Борис Морозов политическим соблазнам не поддался, внимательно прочитал авторский комментарий к пьесе и решил остаться верным ее букве и духу. Мелодраматической сентиментальности не постеснялся, наоборот, увлекся ею и поставил нравоучительную историю, из которой в виде морали легко извлекается необходимость прощать чужие грехи (особенно если ты сам грешен), ну и для окончательного счастья — изгнание из семьи негодяя, конечно. Негодяй, тот самый второй Тартюф (по пьесе: некто г-н Бежарс, ирландец, майор испанской пехоты, исполнявший обязанности секретаря при графе, когда тот был послом; весьма низкой души человек, великий интриган, искусно сеющий раздоры, у-уф, все!), необходим для интриги, но Бомарше, устало отдавший ей непременную дань, более всего заинтересован в сочувствии к остывшей старости и к умилительной радости отцовства. Он ищет зрительских слез и сердечной благожелательности к преступной матери (ребенок от Керубино), не устающей вымаливать прощение за постыдную ошибку молодости. И если автор еще смотрит на нас откуда-то из-за облаков, он должен быть удовлетворен. В Малом театре, может быть, не проливают слезы, но испуганно трепетные, сочувственные рукоплескания раздаются после каждой сцены. Реакция публики — самая большая удача театра. Подробно и внятно тут играют сюжет, не запудривая его режиссерскими самовыражениями, угадав до конца не выплеснувшийся на латиноамериканских женщин запас сочувствия простого человека к простому же человеку, будь он хоть граф.

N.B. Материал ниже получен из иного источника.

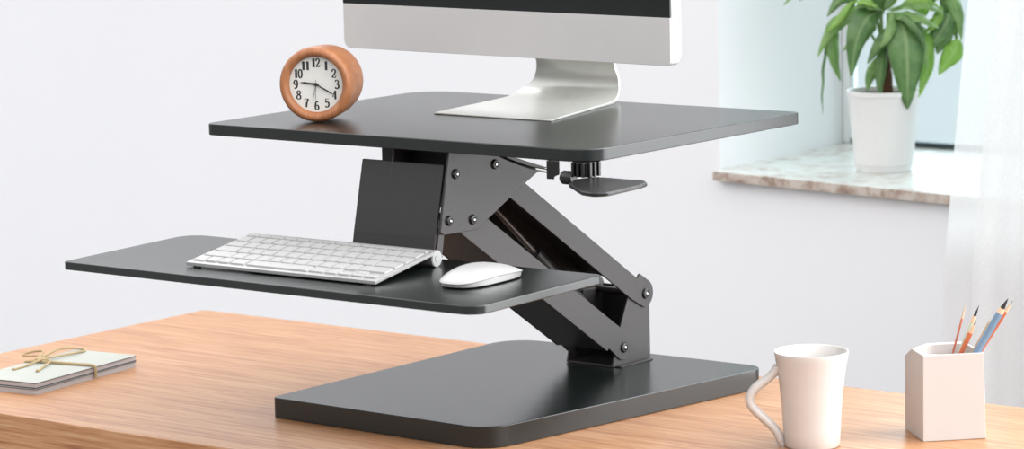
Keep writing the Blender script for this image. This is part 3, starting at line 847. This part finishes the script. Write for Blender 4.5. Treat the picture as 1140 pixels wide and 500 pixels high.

Еще Морозова увлек стиль. Изысканные гобелены, охватившие сцену, и величественные часы, демонстрирующие единство времени и все другие обязательные единства, подчеркивают обстоятельный классицизм спектакля с его медленными ритмами, отчетливой выписанностью сюжета и счастливой развязкой. Режиссер не берет на себя много, но то, что взял, пытается решить добротно и до конца, не оставляя зазора между пьесой и воплощением. Допущенная при этом мизантропическая окраска тона не взята из воздуха, она услышана в постаревшем забияке и политическом сластолюбце Бомарше и с доверчивой чуткостью преподнесена залу.
Малый театр, умилительно-помпезный, бархатно-торжественный, как нельзя лучше подходил к этой затее, в которой комическая интрига должна была раствориться в возвышенном стиле драмы. Жаль, что актеры испугались пойти по этой дороге до самого финала и показаться наивнее, чем они есть. Вырвавшаяся из-под контроля житейская их трезвость помогла комическому победить в прихотливой схватке, предложенной автором и режиссером. Хорошо и точно игравшие Нелли Корниенко (Розина), Виктор Павлов (Бежарс), Глеб Подгородинский (Леон) на подступах к финалу, самому пафосному и возвышенному месту спектакля, вдруг как-то разом осознали комизм ситуации и стали жать, и изо всех сил остраняться от прелестных и простодушных своих героев, чтобы и зритель вслед за ними все понял и рассмеялся наконец. В то время, как именно тут и требовалось выжать из него (зрителя) слезу умиления. И лишь один Борис Клюев (Альмавива) остался трогательно верен тому душевному потрясению, что поразило его героя в самом начале пьесы.
Фигаро (Василий Бочкарев) и Сюзанна (Евгения Глушенко) в этой заключающей трилогию пьесе не вполне у дел. Они по-прежнему много суетятся, но от них как-то мало что зависит. И мысли, которые возникают при виде этих постаревших бывших игроков, любителей интриги; при виде этой энергии ради энергии (когда Фигаро по-прежнему и «здесь», и «там», но события уже развиваются совершенно самостоятельно, оставляя ему только бег, бег и захлебывающиеся хлопоты), мысли эти выводят скромный спектакль за рамки стилизованной, сентиментально благородной истории. И взывают прислушаться к тоскующей мизантропии, звучащей фоном, но и защитившей режиссера от обильного сочувствия публики.